══ Exercise data ══

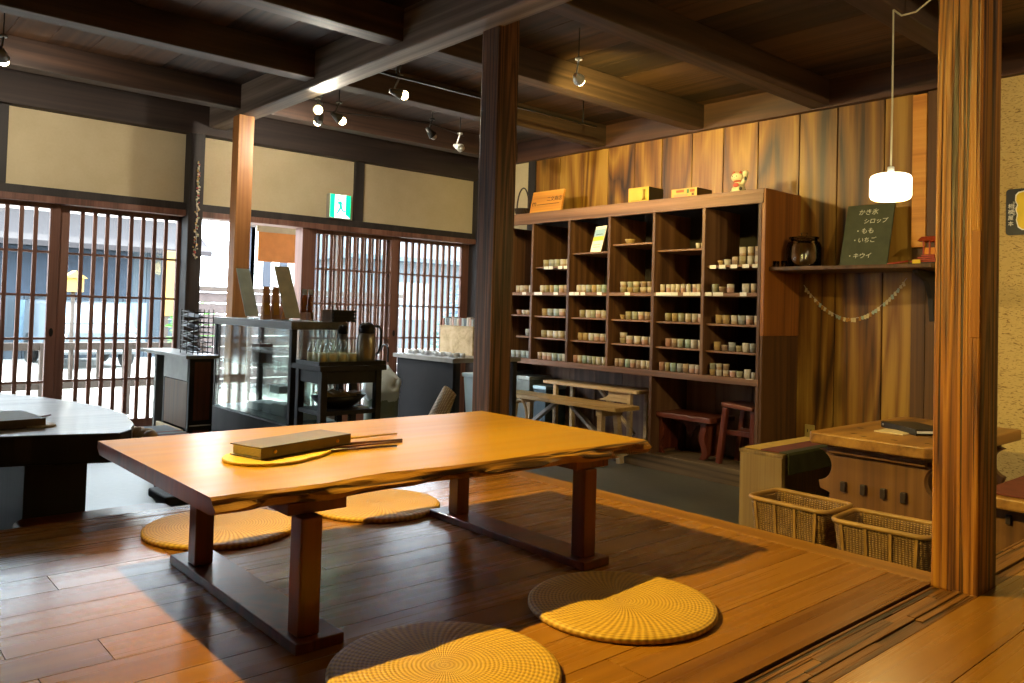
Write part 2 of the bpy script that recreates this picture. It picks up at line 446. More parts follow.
b = MB(); b.box(XW-.02, XW+.04, 2.045, 2.13, 0, 1.615); struct('trim_17', b, M['side2'], .003)
b = MB(); b.box(XW-.05, XW+.04, -2, 6.5, 2.605, 2.82); struct('trim_14', b, M['wbeam'], .004, 'brown beam along the top of the plank wall')
# walls never in view that close the room
b = MB(); b.box(-3.1, -3, -2, 6.8, 0, 2.85); struct('wall_left', b, M['plaster'])
b = MB(); b.box(-3.1, 5.4, -2.1, -2, 0, 2.85); struct('wall_rear', b, M['plaster'])
# ceiling: boards along y over joists along x
b = MB(); x = -3.0; rg = random.Random(5)
while x < 5.3:
    w = .2+rg.random()*.08; b.box(x+.002, x+w-.002, -2, 6.7, 2.80, 2.825, rg.random()); x += w
struct('ceiling', b, M['ceil'])
b = MB(); b.box(-3.1, 5.45, -2.1, 7.7, 2.83, 2.9); struct('ceiling_upper', b, M['dark'])
for i, (y, d) in enumerate(((-.6, 0), (.5, 0), (1.62, 0), (2.68, 0), (3.70, 0), (4.72, 0), (5.88, 0))):
    b = MB(); b.box(-3, XW-.04, y, y+.13, 2.615, 2.80)
    tag(single('ceiling_joist', b, M['joist'], None, None, bev=.006), None, None, None, 'structure')
b = MB(); b.box(2.42, 2.57, -1.9, 6.52, 2.565, 2.80)
o = struct('ceiling_beam', b, M['darky'], .01, 'large grey weathered ceiling beam')

# pillars
b = MB(); b.box(2.54, 2.69, .835, .965, PZ-.01, 2.79)
struct('pillar_near', b, M['pillar'], .008, 'thick grained orange brown pillar with cracks')
b = MB(); b.box(2.5375, 2.541, .838, .862, 1.11, 1.42, .3)
tag(single('pillar_patch', b, M['side'], None, None, bev=.001), 'slim dark wooden patch let into the near pillar', 'patch')
b = MB(); b.box(2.54, 2.675, 3.02, 3.155, 0, 2.79)
struct('pillar_middle', b, M['pillar2'], .006, 'dark brown grained pillar behind the low table')
b = MB(); b.box(2.40, 2.52, 5.85, 5.965, 0, 2.566)
struct('pillar_far', b, M['post'], .004, 'pale orange wooden post under the ceiling beam')

# ---------------------------------------------------------------- lattice doors
RZ = [.228, .541, .855, 1.169, 1.483, 1.800]
def door(name, x0, x1, g0, g1, cols, y, label, off=0.0, bw=.027, pull=None):
    e = bpy.data.objects.new(name, None); C.objects.link(e); e['kind'] = 'structure'; e['label'] = label
    e.location = (x0, y, .05)
    L = e.location
    b = MB()
    b.box(x0, g0, y-.018, y+.018, .05, 1.885); b.box(g1, x1, y-.018, y+.018, .05, 1.885)
    b.box(g0, g1, y-.017, y+.017, 1.80, 1.885); b.box(g0, g1, y-.015, y+.015, .05, .228)
    b.build('door_frame', M['door'], e, L, .003)
    b = MB(); p = (g1-g0)/cols
    for i in range(1, cols): b.box(g0+i*p-bw/2+off, g0+i*p+bw/2+off, y-.016, y+.006, .228, 1.80)
    for z in RZ[1:-1]: b.box(g0, g1, y-.013, y+.005, z-.008, z+.008)
    b.build('lattice', M['door'], e, L)
    b = MB(); b.box(g0, g1, y+.008, y+.011, .228, 1.80); b.build('glass_pane', M['glass'], e, L)
    if pull:
        b = MB(); b.lathe([(.0, 0), (.014, 0), (.014, .003), (.010, .004), (.0, .002)], (0, 0, 0), 16, sy=2.2, cap_first=False)
        mt = Matrix.Translation((pull, y-.018, .90)) @ Matrix.Rotation(PI/2, 4, 'X')
        for v in b.bm.verts: v.co = mt @ v.co
        b.build('finger_pull', M['blackm'], e, L)
    return e
door('door_1', .455, 1.40, .525, 1.332, 9, 6.61, 'reddish brown lattice glass door at the left edge', pull=1.366)
door('door_2', 1.40, 2.327, 1.469, 2.248, 9, 6.65, 'reddish brown lattice glass door left of the dark wall post', pull=2.29)
door('door_3', -.49, .455, -.42, .39, 9, 6.65, 'lattice door further left')
door('door_4', -1.43, -.49, -1.36, -.56, 9, 6.61, 'lattice door at far left')
door('door_5', 3.382, 4.34, 3.454, 4.262, 10, 6.61, 'lattice door with a second one slid behind it', bw=.021, pull=4.31)
door('door_6', 3.35, 4.31, 3.42, 4.235, 10, 6.66, 'lattice door slid behind the middle one', bw=.021, off=.008)
door('door_7', 4.30, 5.25, 4.392, 5.152, 10, 6.66, 'lattice door beside the corner post')
b = MB(); b.box(3.305, 3.382, 6.56, 6.70, .05, 1.84); struct('trim_15', b, M['door'], .003, 'brown jamb beside the open doorway')
b = MB(); b.box(-3, -1.43, 6.6, 6.7, .05, 1.84); struct('wall_street_left', b, M['door'])

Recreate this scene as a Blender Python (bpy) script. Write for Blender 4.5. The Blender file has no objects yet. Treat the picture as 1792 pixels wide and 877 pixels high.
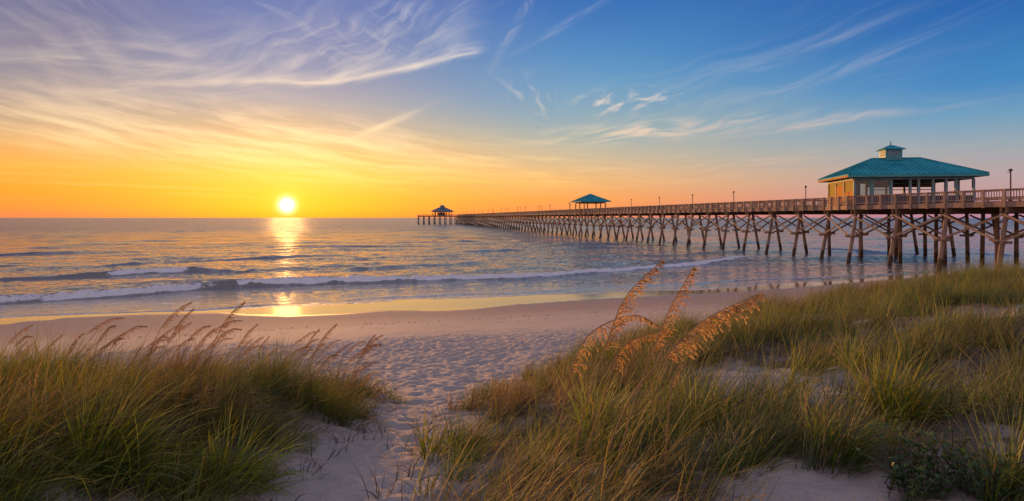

═══

Task goal: How many lines of the entries above hold the string "that"? Reply with the number alone.

The solution: 2